### Exercise description
Retype only the lines running from the beginning of the entries below to the line with "COL = sc.collection", both included. Do not include pictures.

### Given data
== == ==
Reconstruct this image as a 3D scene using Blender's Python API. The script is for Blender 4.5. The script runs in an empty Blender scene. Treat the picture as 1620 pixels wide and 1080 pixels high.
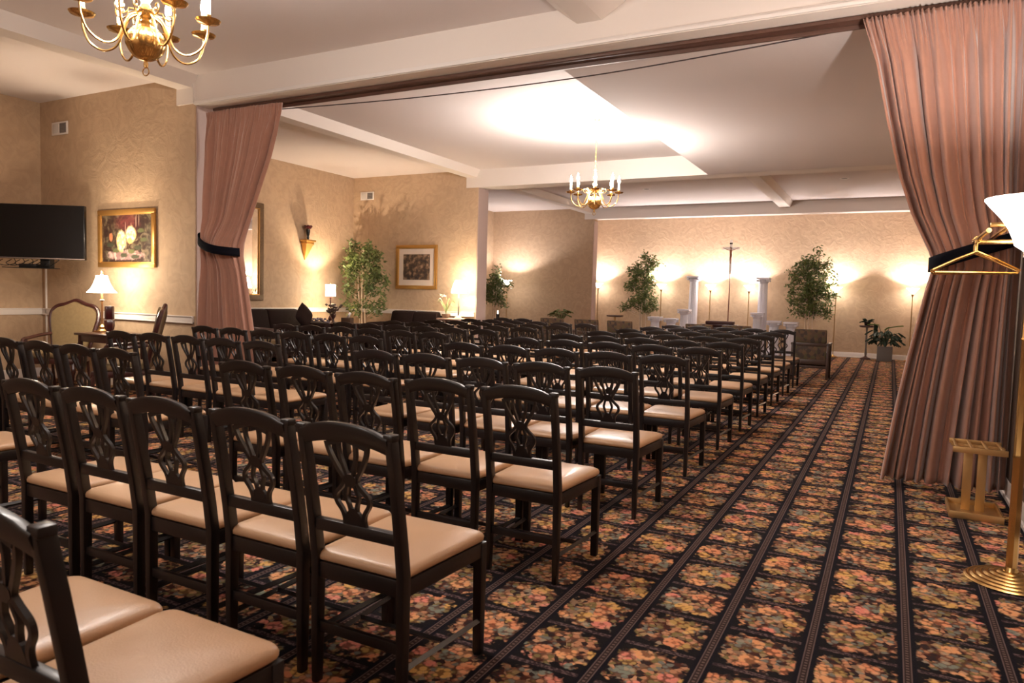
import bpy, bmesh, math, random
from mathutils import Vector, Matrix
PI = math.pi
random.seed(7)
sc = bpy.context.scene
COL = sc.collection

# ------------------------------------------------------------------ camera
FPX = 1127.3
YAW, PITCH, ROLL = math.radians(27.866), math.radians(-3.6), math.radians(1.548)
fw = Vector((-math.sin(YAW)*math.cos(PITCH), math.cos(YAW)*math.cos(PITCH), math.sin(PITCH)))
rt = Vector((math.cos(YAW), math.sin(YAW), 0)); up = rt.cross(fw)
r2 = rt*math.cos(ROLL) + up*math.sin(ROLL); u2 = up*math.cos(ROLL) - rt*math.sin(ROLL)
cam_data = bpy.data.cameras.new('camera'); cam = bpy.data.objects.new('camera', cam_data); COL.objects.link(cam)
cam_data.sensor_width = 36; cam_data.lens = FPX/1620*36; cam_data.clip_end = 100; cam_data.clip_start = 0.05
m = Matrix((r2, u2, -fw)).transposed().to_4x4(); m.translation = (0, 0, 1.35)
cam.matrix_world = m
sc.camera = cam
cam_data.dof.use_dof = True; cam_data.dof.focus_distance = 6.5; cam_data.dof.aperture_fstop = 5.6

# ------------------------------------------------------------------ world, exposure
world = bpy.data.worlds.new('world'); sc.world = world; world.use_nodes = True
bg = world.node_tree.nodes['Background']; bg.inputs[0].default_value = (0.8, 0.55, 0.42, 1); bg.inputs[1].default_value = 0.05
sc.view_settings.view_transform = 'Standard'; sc.view_settings.look = 'None'
sc.view_settings.gamma = 1; sc.view_settings.use_curve_mapping = False
sc.view_settings.exposure = 1.55
sc.cycles.sample_clamp_indirect = 6.0
sc.cycles.max_bounces = 7; sc.cycles.diffuse_bounces = 4; sc.cycles.glossy_bounces = 3
sc.cycles.caustics_reflective = False; sc.cycles.caustics_refractive = False

WARM = (1.0, 0.93, 0.87); TORCH = (1.0, 0.92, 0.91); TABLE = (1.0, 0.80, 0.58)
def point(loc, power, color=WARM, r=0.04, name='bulb_or_fill_light'):
    l = bpy.data.lights.new(name, 'POINT'); l.energy = power; l.color = color; l.shadow_soft_size = r
    o = bpy.data.objects.new(name, l); COL.objects.link(o); o.location = loc; return o

# ------------------------------------------------------------------ materials
MATS = {}
def newmat(name):
    mt = bpy.data.materials.new(name); mt.use_nodes = True
    nt = mt.node_tree; b = nt.nodes['Principled BSDF']; return mt, nt, b
def mat(name, col, rough=0.5, metal=0.0, noise=0.0, nscale=20, bump=0.0, bscale=60, spec=None, sheen=0, emis=None, es=0, trans=0, coat=0):
    if name in MATS: return MATS[name]
    mt, nt, b = newmat(name)
    b.inputs['Base Color'].default_value = (*col, 1); b.inputs['Roughness'].default_value = rough; b.inputs['Metallic'].default_value = metal
    if spec is not None: b.inputs['Specular IOR Level'].default_value = spec
    if sheen: b.inputs['Sheen Weight'].default_value = sheen
    if coat: b.inputs['Coat Weight'].default_value = coat; b.inputs['Coat Roughness'].default_value = 0.15
    if emis: b.inputs['Emission Color'].default_value = (*emis, 1); b.inputs['Emission Strength'].default_value = es
    if trans: b.inputs['Transmission Weight'].default_value = trans
    tc = nt.nodes.new('ShaderNodeTexCoord')
    if noise:
        n = nt.nodes.new('ShaderNodeTexNoise'); n.inputs['Scale'].default_value = nscale; n.inputs['Detail'].default_value = 4
        nt.links.new(tc.outputs['Object'], n.inputs['Vector'])
        mx = nt.nodes.new('ShaderNodeMix'); mx.data_type = 'RGBA'
        mx.inputs[6].default_value = tuple(c*(1-noise) for c in col)+(1,); mx.inputs[7].default_value = tuple(min(1, c*(1+noise)) for c in col)+(1,)
        nt.links.new(n.outputs['Fac'], mx.inputs[0]); nt.links.new(mx.outputs[2], b.inputs['Base Color'])
    if bump:
        n = nt.nodes.new('ShaderNodeTexNoise'); n.inputs['Scale'].default_value = bscale; n.inputs['Detail'].default_value = 5
        nt.links.new(tc.outputs['Object'], n.inputs['Vector'])
        bp = nt.nodes.new('ShaderNodeBump'); bp.inputs['Strength'].default_value = bump; bp.inputs['Distance'].default_value = 0.01
        nt.links.new(n.outputs['Fac'], bp.inputs['Height']); nt.links.new(bp.outputs['Normal'], b.inputs['Normal'])
    MATS[name] = mt; return mt

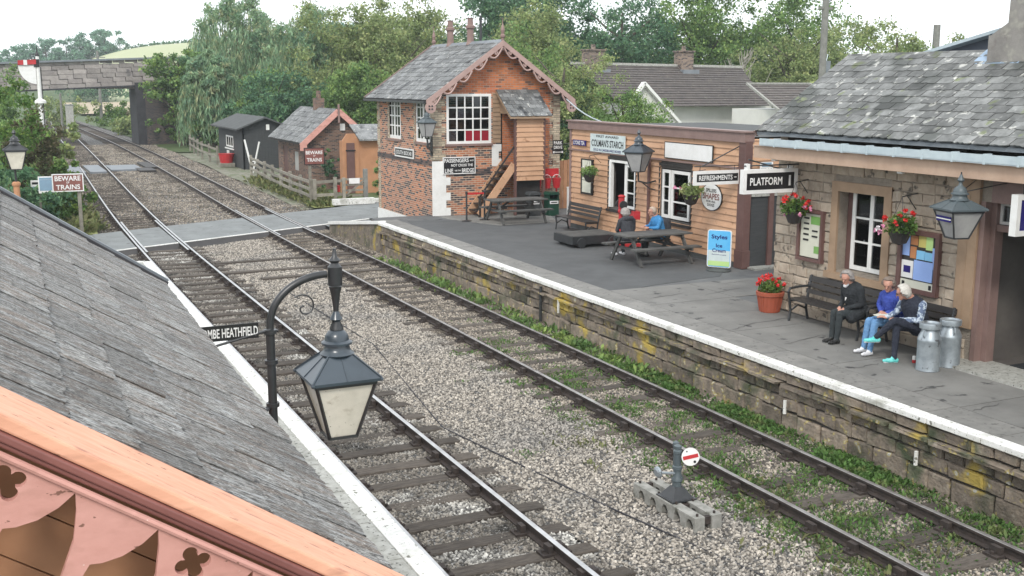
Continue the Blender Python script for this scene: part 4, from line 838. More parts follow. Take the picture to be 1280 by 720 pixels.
for (y_, z_, w_, m_) in ((27.0, 2.1, .5, 'interior_pale'), (24.4, 2.0, .5, 'interior_pale'), (25.2, 2.0, .3, 'sign_pale'), (25.2, 2.75, .34, 'interior_pale'), (24.5, 2.75, .12, 'interior_pale')):
    b = MB(); b.box(XF + .25, XF + .3, y_ - w_ / 2, y_ + w_ / 2, z_ - .2, z_ + .2); b.build('window_notice', m_, cf, world=True)
b = MB(); b.box(XF + .19, 17.5, YA + .005 - .04, YA - .005, .86, 2.96); b.build('side_door', 'dark_shed', cf, world=True)
b = MB(); b.box(XF + .16, 17.5, YA - .08, YA - .045, 2.62, 2.68); b.build('door_rail', 'coping_grey', cf, world=True)
b = MB(); b.box(17.1, 17.24, YA - .09, YA - .03, .86, 2.96); b.build('door_jamb', 'brown_trim', cf, world=True)
b = MB(); b.box(XF + .1, 17.6, YA - .4, YA - .04, .852, .9); b.build('doorstep', 'coping_grey', cf, world=True)
XS = XF - .07
sign('enamel_sign', 'pale green starch advertisement high on the refreshment room wall', 'sign', (XS, 28.27, 3.58), (0, -1, 0), 2.05, .56, 'sign_pale', None,
     [("COLMAN'S STARCH", 0, 0, .21, 1.85, 'sign_black'), ('FIRST AWARD', 0, .2, .07, 1.3, 'sign_black'), ('SOLD IN CARDBOARD BOXES', 0, -.2, .07, 1.6, 'navy_enamel')], th=.03)
sign('enamel_sign', 'small dark blue enamel tea sign at the left end of the refreshment room', 'sign', (XS, 29.98, 3.53), (0, -1, 0), .85, .2, 'navy_enamel', None, [('LYONS TEA', 0, 0, .12, .7, 'sign_white')], th=.03)
sign('enamel_sign', 'white enamel board half hidden above the second refreshment room window', 'sign', (XS, 24.1, 3.58), (0, -1, 0), 2.2, .44, 'sign_white', 'sign_black', [], .02, th=.03)
t = thing('enamel_sign', 'white oval dog biscuit advertisement on the refreshment room wall', 'sign', (XS + .02, 23.03, 2.5))
b = MB(); b.prism([(.43 * math.cos(a), .33 * math.sin(a)) for a in np.linspace(0, 2 * math.pi, 29)[:-1]], -.01, .01, T=lambda q: Vector((-q[2], -q[0], q[1]))); b.build('panel', 'sign_white', t)
b = MB(); b.prism([(.45 * math.cos(a), .35 * math.sin(a)) for a in np.linspace(0, 2 * math.pi, 29)[:-1]], -.015, .006, T=lambda q: Vector((-q[2], -q[0], q[1]))); b.build('rim', 'sign_black', t)
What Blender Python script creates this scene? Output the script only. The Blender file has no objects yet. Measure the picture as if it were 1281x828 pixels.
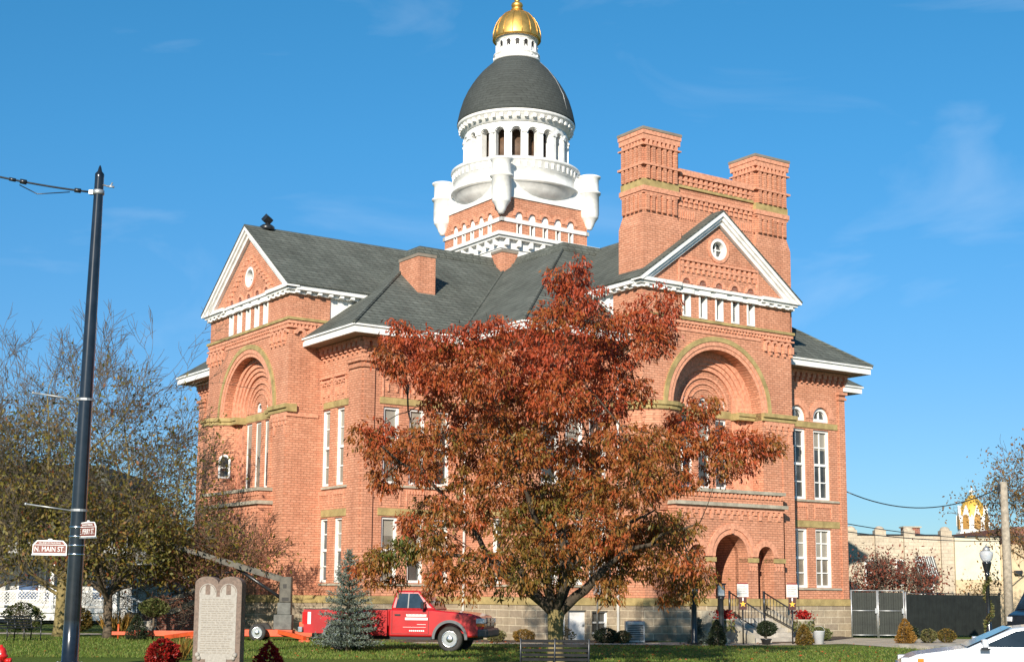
import bpy, bmesh, math, random
import numpy as np
from mathutils import Vector, Matrix
PI = math.pi
R_ = math.radians
random.seed(7)
scene = bpy.context.scene
COL = scene.collection

# ------------------------------------------------------------------ camera
cam_d = bpy.data.cameras.new('camera')
cam = bpy.data.objects.new('camera', cam_d)
COL.objects.link(cam)
scene.camera = cam
cam_d.sensor_fit = 'HORIZONTAL'
cam_d.sensor_width = 36.0
cam_d.lens = 1793.1 / 1281 * 36
cam_d.shift_y = 66.0 / 1281
cam_d.clip_start = 0.1
cam_d.clip_end = 5000
PITCH, ROLL = 0.145243, 0.0080744
_X = Vector((1, 0, 0)); _F = Vector((0, math.cos(PITCH), math.sin(PITCH))); _U = Vector((0, -math.sin(PITCH), math.cos(PITCH)))
cx_ = _X * math.cos(ROLL) + _U * math.sin(ROLL)
cu_ = -_X * math.sin(ROLL) + _U * math.cos(ROLL)
cam.matrix_world = Matrix(((cx_.x, cu_.x, -_F.x, 0), (cx_.y, cu_.y, -_F.y, 0), (cx_.z, cu_.z, -_F.z, 1.6), (0, 0, 0, 1)))

# ------------------------------------------------------------------ sky and sun
SUN_EL, SUN_AZ = 23.0, 14.0        # elevation; degrees to the left of straight behind the camera
world = bpy.data.worlds.new('World')
scene.world = world
world.use_nodes = True
wn, wl = world.node_tree.nodes, world.node_tree.links
wn.clear()
w_out = wn.new('ShaderNodeOutputWorld')
w_bg = wn.new('ShaderNodeBackground'); w_bg.inputs['Strength'].default_value = 0.1
w_sky = wn.new('ShaderNodeTexSky'); w_sky.sky_type = 'NISHITA'; w_sky.sun_disc = False
w_sky.sun_elevation = R_(SUN_EL); w_sky.sun_rotation = R_(180 + SUN_AZ)
w_sky.air_density = 1.0; w_sky.dust_density = 0.1; w_sky.ozone_density = 5.0
# thin cirrus streaks high in the sky
w_tc = wn.new('ShaderNodeTexCoord')
w_map = wn.new('ShaderNodeMapping'); w_map.inputs['Scale'].default_value = (-3.0, 3.0, 9.0); w_map.inputs['Rotation'].default_value = (0.0, 0.25, 0.0)
w_noi = wn.new('ShaderNodeTexNoise'); w_noi.inputs['Scale'].default_value = 1.6; w_noi.inputs['Detail'].default_value = 7; w_noi.inputs['Distortion'].default_value = 0.9
w_rmp = wn.new('ShaderNodeValToRGB')
w_rmp.color_ramp.elements[0].position = 0.56; w_rmp.color_ramp.elements[0].color = (0, 0, 0, 1)
w_rmp.color_ramp.elements[1].position = 0.85; w_rmp.color_ramp.elements[1].color = (0.15, 0.15, 0.15, 1)
w_mix = wn.new('ShaderNodeMixRGB'); w_mix.inputs['Color2'].default_value = (7.5, 8.0, 8.4, 1)
wl.new(w_tc.outputs['Generated'], w_map.inputs['Vector'])
wl.new(w_map.outputs['Vector'], w_noi.inputs['Vector'])
wl.new(w_noi.outputs['Fac'], w_rmp.inputs['Fac'])
wl.new(w_rmp.outputs['Color'], w_mix.inputs['Fac'])
w_sep = wn.new('ShaderNodeSeparateXYZ'); wl.new(w_tc.outputs['Generated'], w_sep.inputs['Vector'])
w_gr = wn.new('ShaderNodeValToRGB')      # camera white balance of the sky: cooler towards the horizon
for _e, (_p, _c) in zip([w_gr.color_ramp.elements[0], w_gr.color_ramp.elements.new(0.12), w_gr.color_ramp.elements.new(0.3), w_gr.color_ramp.elements[-1]],
                        ((0.0, (.46, .58, .68, 1)), (0.12, (.46, .65, .77, 1)), (0.3, (.36, .83, .92, 1)), (0.6, (.26, 1.0, 1.04, 1)))):
    _e.position = _p; _e.color = _c
w_mul = wn.new('ShaderNodeMixRGB'); w_mul.blend_type = 'MULTIPLY'; w_mul.inputs['Fac'].default_value = 1.0
wl.new(w_sep.outputs['Z'], w_gr.inputs['Fac']); wl.new(w_sky.outputs['Color'], w_mul.inputs['Color1']); wl.new(w_gr.outputs['Color'], w_mul.inputs['Color2'])
wl.new(w_mul.outputs['Color'], w_mix.inputs['Color1'])
wl.new(w_mix.outputs['Color'], w_bg.inputs['Color'])
wl.new(w_bg.outputs['Background'], w_out.inputs['Surface'])

sun_d = bpy.data.lights.new('sun', 'SUN')
sun_d.energy = 4.9
sun_d.angle = R_(0.55)
sun_d.color = (1.0, 0.91, 0.78)
sun = bpy.data.objects.new('sun', sun_d)
COL.objects.link(sun)
sun.location = (-30, -60, 60)
sun.rotation_euler = (R_(90 - SUN_EL), 0, R_(-SUN_AZ))

scene.view_settings.view_transform = 'Standard'
scene.view_settings.look = 'None'
scene.view_settings.exposure = 0.58
scene.view_settings.gamma = 1.0

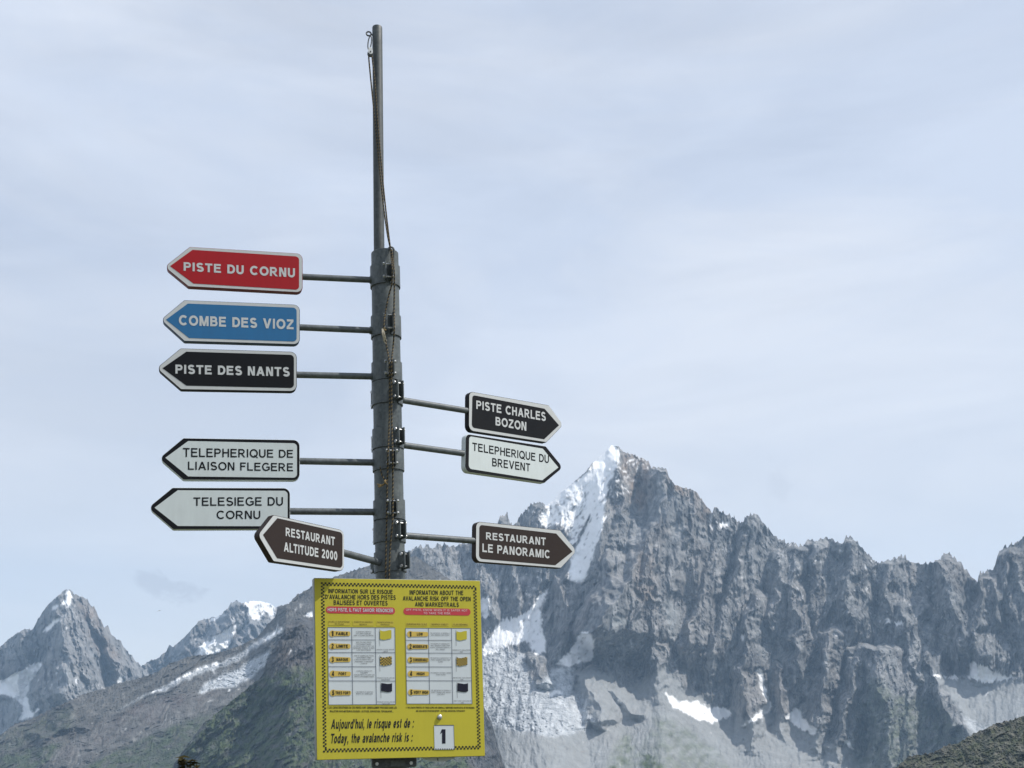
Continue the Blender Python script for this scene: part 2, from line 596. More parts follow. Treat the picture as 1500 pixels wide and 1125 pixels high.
# -- the snow peak and its long rock wall
sky_main = [(540, 850), (602, 806), (610, 800), (620, 803), (628, 799), (634, 806), (640, 799), (650, 797), (660, 802), (675, 796),
            (690, 795), (705, 790), (722, 778), (728, 766), (733, 757), (743, 754), (747, 766), (751, 776), (757, 764), (765, 752),
            (775, 742), (785, 737), (790, 734), (800, 741), (810, 734), (820, 722), (835, 710), (850, 698), (858, 691), (866, 680),
            (870, 677), (880, 668), (888, 660), (895, 652), (901, 653), (908, 657), (915, 662), (930, 667), (945, 674),
            (955, 685), (963, 686), (970, 684), (975, 687), (980, 699), (990, 712), (1005, 714), (1018, 719), (1030, 735), (1040, 746),
            (1043, 752), (1046, 742), (1052, 746), (1065, 755), (1075, 759), (1085, 766), (1095, 757), (1105, 752), (1112, 757),
            (1120, 768), (1130, 780), (1140, 790), (1150, 795), (1160, 796), (1170, 800), (1175, 803), (1180, 795), (1187, 790),
            (1195, 792), (1210, 788), (1218, 791), (1228, 796), (1236, 794), (1240, 785), (1250, 789), (1258, 797), (1268, 808),
            (1278, 818), (1287, 826), (1295, 821), (1310, 818), (1325, 816), (1332, 822), (1340, 824), (1365, 826), (1370, 820),
            (1378, 818), (1385, 810), (1393, 813), (1402, 822), (1415, 835), (1425, 846), (1432, 852), (1436, 840), (1445, 838),
            (1455, 834), (1459, 822), (1463, 808), (1475, 801), (1490, 794), (1500, 788), (1530, 770), (1570, 790)]
jag_main = [(4.6 if (p[0] > 1042 or p[0] < 800) else (0.8 if p[0] < 905 else 3.0)) for p in sky_main]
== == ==
### Expected output
Reconstruct this image as a 3D scene using Blender's Python API. The script is for Blender 4.5. The script runs in an empty Blender scene. Treat the picture as 1620 pixels wide and 1080 pixels high.
import bpy, bmesh, math, random
from mathutils import Vector, Matrix
PI = math.pi
random.seed(7)
sc = bpy.context.scene
COL = sc.collection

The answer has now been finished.